A mandate to require ground-floor retail space in downtown Whitefish is one of five downtown master-plan amendments that are the focus of a public hearing on Thursday before the Whitefish City-County Planning Board.

Among the other proposed changes - all aimed at improving the vitality of the downtown core - are requirements that ground-floor walls have windows and doors that dominate 75 percent of the wall area, and building designs include retail expansion options on all major street facades.

Required build-to lines for building facade continuity and restrictions on curb cuts that eliminate on-street parking also will be considered.

The zoning-text amendments were suggested two years ago when the City Council adopted the downtown master plan. Recently they were discussed at a June Planning Board work session, during which the architectural review committee and Heart of Whitefish downtown group supported the proposed changes.

Central Avenue's business district is the retail heart of Whitefish and generates the biggest share of resort-tax revenue.

"Protecting that retail core is essential," the planning-office staff report said. "While professional offices such as real estate offices are a welcome and needed business component of any community, studies show they can create pedestrian 'dead zones' when they are located in a major downtown retail hub such as Central Avenue, negatively impacting adjacent retail uses."

The report noted that confusion exists about how professional offices currently are allowed in the general business, or WB-3 district. The zoning text doesn't allow professional offices but does allow professional services.

The proposed amendments would allow existing uses that might be non-conforming to remain "grandfathered" indefinitely, including a change of ownership, unless the property is vacant for more than 180 days.

A longtime downtown law firm, Hedman, Hileman & LaCosta, already has voiced concern over the amendments in a letter sent to the planning department last week.

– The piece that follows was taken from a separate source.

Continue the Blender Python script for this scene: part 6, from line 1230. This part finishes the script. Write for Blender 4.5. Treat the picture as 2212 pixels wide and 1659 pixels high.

Attorney William Hileman Jr. said the law firm has been located at its present location, at the corner of Central Avenue and Second Street, for nearly 40 years. The original structure on that site was First National Bank, built in 1910.

"Suffice to say that for nearly 100 years this corner has been utilized for non-retail purposes," Hileman wrote. "When we had our fire in 1992, none of the other 12 businesses wanted to rebuild. We bought out the other owners, including purchase of the additional lots next door."

The law firm built a brick facility with a clock tower.

"I have never heard anything but positive comments about our endeavor - how ironic that you now propose zoning changes which would have prohibited our business," Hileman continued. "…it is certainly inappropriate to devalue our property by labeling it as 'non-conforming.'"

IN OTHER business, the board will consider a conditional-use permit for Folco Development Corp. to operate a bar and lounge at 147 Central Ave., the former Corner House Grill location that now houses a new restaurant called Latitude 48. The owners have applied to transfer an existing all-beverage license from the former Flanagan's Central Station.

A third hearing is a request by John Wagner for a conditional-use permit to build an apartment above a new detached garage at 14 Minnesota Ave.

The meeting begins at 6 p.m. at Whitefish City Hall.